Douglas Martin’s Dirty Shoes: The Mantles Play the Memory Game

Douglas Martin loves board games. The Mantles may have been borne out of the same dive bar garage-rock boom that swept the San Francisco Bay area before high rents and tech yuppies forced most of...
By    November 6, 2014

Douglas Martin loves board games.

The Mantles may have been borne out of the same dive bar garage-rock boom that swept the San Francisco Bay area before high rents and tech yuppies forced most of them out, but they’ve always had this sweetness about them that belies their peers. I’m not sure if it’s Michael Olivares’ super-earnest vocals or the band’s loosey-goosey, sort of unambitious presentation in the face of so many bands charged with practically introducing the genre to the supposed “high-art” crowd.

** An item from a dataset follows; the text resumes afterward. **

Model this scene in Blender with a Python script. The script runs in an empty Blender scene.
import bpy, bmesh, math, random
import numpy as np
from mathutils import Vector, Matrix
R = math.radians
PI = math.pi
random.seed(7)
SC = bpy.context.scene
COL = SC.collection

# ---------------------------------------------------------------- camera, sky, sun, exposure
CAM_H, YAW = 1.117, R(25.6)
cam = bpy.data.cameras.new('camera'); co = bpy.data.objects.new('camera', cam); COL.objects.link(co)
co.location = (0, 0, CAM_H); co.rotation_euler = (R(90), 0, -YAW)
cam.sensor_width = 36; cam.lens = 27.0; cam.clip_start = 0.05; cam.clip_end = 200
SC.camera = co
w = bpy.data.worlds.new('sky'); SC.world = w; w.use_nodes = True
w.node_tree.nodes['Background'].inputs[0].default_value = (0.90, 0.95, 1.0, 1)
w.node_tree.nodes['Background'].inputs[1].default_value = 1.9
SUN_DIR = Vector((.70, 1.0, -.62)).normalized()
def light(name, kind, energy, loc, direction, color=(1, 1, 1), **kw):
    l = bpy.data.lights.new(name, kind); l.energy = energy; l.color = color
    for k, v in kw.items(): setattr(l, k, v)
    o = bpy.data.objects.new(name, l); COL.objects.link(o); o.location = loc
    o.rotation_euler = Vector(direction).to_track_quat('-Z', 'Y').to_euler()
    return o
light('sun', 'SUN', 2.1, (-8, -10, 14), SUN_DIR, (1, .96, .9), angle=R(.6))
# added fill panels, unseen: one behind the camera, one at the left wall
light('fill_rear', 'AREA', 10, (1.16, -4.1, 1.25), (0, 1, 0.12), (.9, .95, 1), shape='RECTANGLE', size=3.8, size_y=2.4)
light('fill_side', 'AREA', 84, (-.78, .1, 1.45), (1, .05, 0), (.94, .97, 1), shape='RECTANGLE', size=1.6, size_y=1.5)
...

If you look closely enough, there’s a slight touch of Flying Nun in their approach to garage-rock, and now it seems as though that particular influence is coming home to roost, complete with bright keyboards, unwound-sounding drums, and jangly guitars. (Personally, I am a huge fan of jangly guitars, as well as an equally huge fan of using the word “jangly” to describe guitar sounds.) “Memory” is jaunty in a way the Mantles have yet to try, but it gives off the same fun-loving, next-gen Paisley Underground sort of way. Low-budget and effervescent, it sounds like no other band but the Mantles.